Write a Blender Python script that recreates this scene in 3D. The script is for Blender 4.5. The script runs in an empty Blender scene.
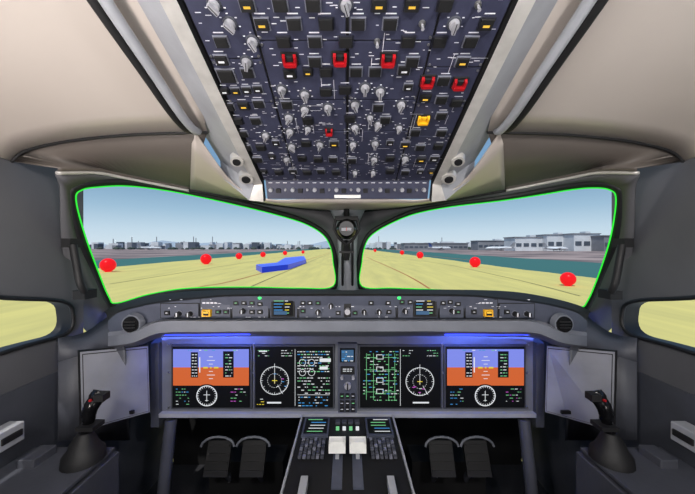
import bpy, bmesh, math, random
from mathutils import Vector, Matrix
random.seed(7)
F=300.0; CX=347.5; CY=247.0
sc=bpy.context.scene
sc.view_settings.view_transform='Standard'

def lin(c):
    out=[]
    for v in c:
        v=v/255.0
        out.append(v/12.92 if v<=0.04045 else ((v+0.055)/1.055)**2.4)
    return tuple(out)+(1.0,)
def mat(name,c,rough=0.5,metal=0.0,var=0.12,scale=25,bump=0.05,spec=0.4):
    m=bpy.data.materials.new(name); m.use_nodes=True
    nt=m.node_tree; b=nt.nodes['Principled BSDF']
    tc=nt.nodes.new('ShaderNodeTexCoord'); no=nt.nodes.new('ShaderNodeTexNoise')
    no.inputs['Scale'].default_value=scale; no.inputs['Detail'].default_value=4
    nt.links.new(tc.outputs['Object'],no.inputs['Vector'])
    r=nt.nodes.new('ShaderNodeValToRGB'); l=lin(c)
    r.color_ramp.elements[0].position=0.3; r.color_ramp.elements[1].position=0.7
    r.color_ramp.elements[0].color=tuple(x*(1-var) for x in l[:3])+(1,)
    r.color_ramp.elements[1].color=tuple(min(1,x*(1+var)) for x in l[:3])+(1,)
    nt.links.new(no.outputs['Fac'],r.inputs['Fac']); nt.links.new(r.outputs['Color'],b.inputs['Base Color'])
    if bump>0:
        bp=nt.nodes.new('ShaderNodeBump'); bp.inputs['Strength'].default_value=bump; bp.inputs['Distance'].default_value=0.01
        n2=nt.nodes.new('ShaderNodeTexNoise'); n2.inputs['Scale'].default_value=scale*8
        nt.links.new(tc.outputs['Object'],n2.inputs['Vector'])
        nt.links.new(n2.outputs['Fac'],bp.inputs['Height']); nt.links.new(bp.outputs['Normal'],b.inputs['Normal'])
    b.inputs['Roughness'].default_value=rough; b.inputs['Metallic'].default_value=metal
    b.inputs['Specular IOR Level'].default_value=spec
    return m
def emi(name,c,s=1.0):
    m=bpy.data.materials.new(name); m.use_nodes=True
    b=m.node_tree.nodes['Principled BSDF']; l=lin(c)
    b.inputs['Base Color'].default_value=(0.005,0.005,0.005,1); b.inputs['Roughness'].default_value=0.3
    b.inputs['Emission Color'].default_value=l; b.inputs['Emission Strength'].default_value=s
    b.inputs['Specular IOR Level'].default_value=0.1
    return m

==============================

YOUR INSTRUCTIONS
Copy out all of the data word for word. Do not carry over any picture.

SOLUTION
Write a Blender Python script that recreates this scene in 3D. The script is for Blender 4.5. The script runs in an empty Blender scene.
import bpy, bmesh, math, random
from mathutils import Vector, Matrix
random.seed(7)
F=300.0; CX=347.5; CY=247.0
sc=bpy.context.scene
sc.view_settings.view_transform='Standard'

def lin(c):
    out=[]
    for v in c:
        v=v/255.0
        out.append(v/12.92 if v<=0.04045 else ((v+0.055)/1.055)**2.4)
    return tuple(out)+(1.0,)
def mat(name,c,rough=0.5,metal=0.0,var=0.12,scale=25,bump=0.05,spec=0.4):
    m=bpy.data.materials.new(name); m.use_nodes=True
    nt=m.node_tree; b=nt.nodes['Principled BSDF']
    tc=nt.nodes.new('ShaderNodeTexCoord'); no=nt.nodes.new('ShaderNodeTexNoise')
    no.inputs['Scale'].default_value=scale; no.inputs['Detail'].default_value=4
    nt.links.new(tc.outputs['Object'],no.inputs['Vector'])
    r=nt.nodes.new('ShaderNodeValToRGB'); l=lin(c)
    r.color_ramp.elements[0].position=0.3; r.color_ramp.elements[1].position=0.7
    r.color_ramp.elements[0].color=tuple(x*(1-var) for x in l[:3])+(1,)
    r.color_ramp.elements[1].color=tuple(min(1,x*(1+var)) for x in l[:3])+(1,)
    nt.links.new(no.outputs['Fac'],r.inputs['Fac']); nt.links.new(r.outputs['Color'],b.inputs['Base Color'])
    if bump>0:
        bp=nt.nodes.new('ShaderNodeBump'); bp.inputs['Strength'].default_value=bump; bp.inputs['Distance'].default_value=0.01
        n2=nt.nodes.new('ShaderNodeTexNoise'); n2.inputs['Scale'].default_value=scale*8
        nt.links.new(tc.outputs['Object'],n2.inputs['Vector'])
        nt.links.new(n2.outputs['Fac'],bp.inputs['Height']); nt.links.new(bp.outputs['Normal'],b.inputs['Normal'])
    b.inputs['Roughness'].default_value=rough; b.inputs['Metallic'].default_value=metal
    b.inputs['Specular IOR Level'].default_value=spec
    return m
def emi(name,c,s=1.0):
    m=bpy.data.materials.new(name); m.use_nodes=True
    b=m.node_tree.nodes['Principled BSDF']; l=lin(c)
    b.inputs['Base Color'].default_value=(0.005,0.005,0.005,1); b.inputs['Roughness'].default_value=0.3
    b.inputs['Emission Color'].default_value=l; b.inputs['Emission Strength'].default_value=s
    b.inputs['Specular IOR Level'].default_value=0.1
    return m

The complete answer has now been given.